Building: Grand Hotel Mediterraneo
Room: America del Nord (Theatre I)
Date: 2013-10-29 02:45 PM – 02:50 PM
Last modified: 2013-10-05

Abstract


SCAN - the Southwest Collections of Arthropods Network (http://symbiota1.acis.ufl.edu/scan/portal/) - is the first regional arthropod biodiversity data network that utilizes the Symbiota software platform (http://symbiota.org/tiki/tiki-index.php). Since its origin in 2012 SCAN has unified and newly created specimen-level occurrence records on-line pertaining to nearly 15 south-western United States arthropod collections; including more than 515,000 records that represent some 18,000 species.

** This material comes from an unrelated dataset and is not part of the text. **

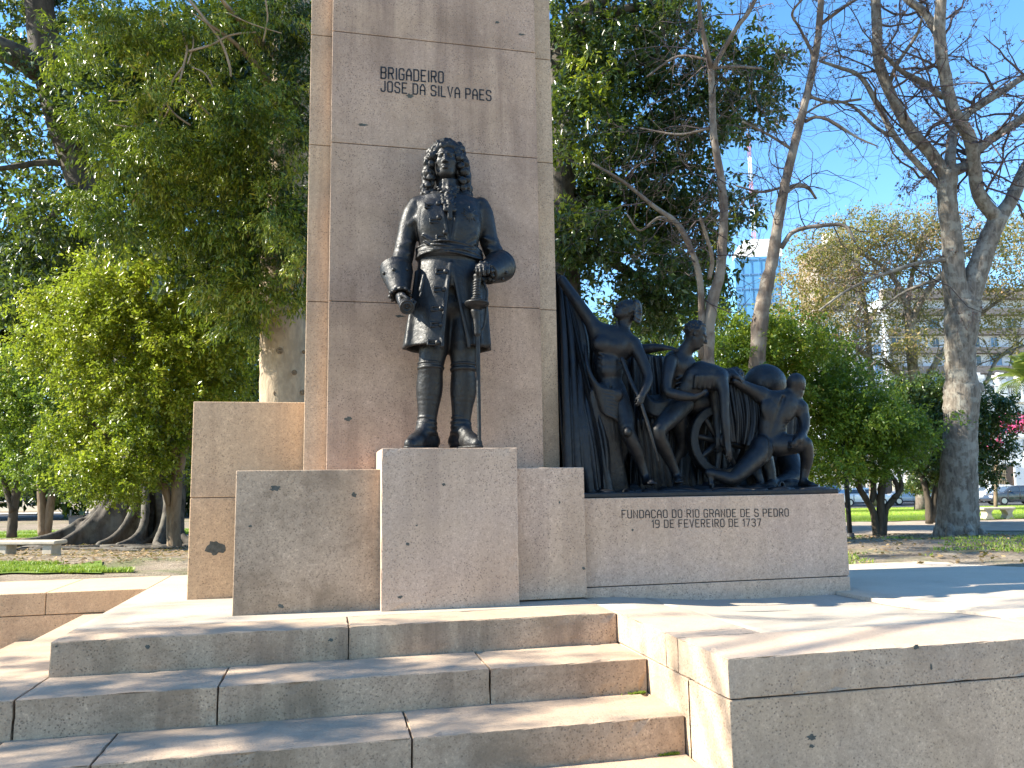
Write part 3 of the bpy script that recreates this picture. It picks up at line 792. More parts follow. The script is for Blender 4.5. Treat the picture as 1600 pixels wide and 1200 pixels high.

However, due to the disproportionately mismatched diversity versus taxonomic expertise for the region and focal taxa, at least one third of the specimens are not identified (authoritatively or otherwise) to the level of species, with concomitant limitations for derivative taxonomic or evolutionary/ecological research. The member collections are typically separated from each other geographically by distances that prohibit frequent interactions with regional or global experts, except in virtual realm. SCAN has therefore implemented a Filtered Push (FP) based service (http://wiki.filteredpush.org/wiki/) whose primary purpose is to connect high-quality imaged of yet insufficiently identified specimens with suitable experts who can provide identifications remotely. This is achieved through the FP-server system which both records these contributions externally and pushes them back into the source Symbiota platform for review, acceptance, or rejection by the respective collection/node leaders. SCAN is therefore primed to utilize FP at a large scale and with a well circumscribed focal purpose that is relevant to the specific needs of this collections network. We illustrate the SCN/FP workflow, underlying concepts and technology, and current state of implementation and usage. FP allows experts to gradually accumulate credit and "reputations" for their identification contributions, and thus represents a promising means to improve data quality through transparent and distributed expert involvement and attribution.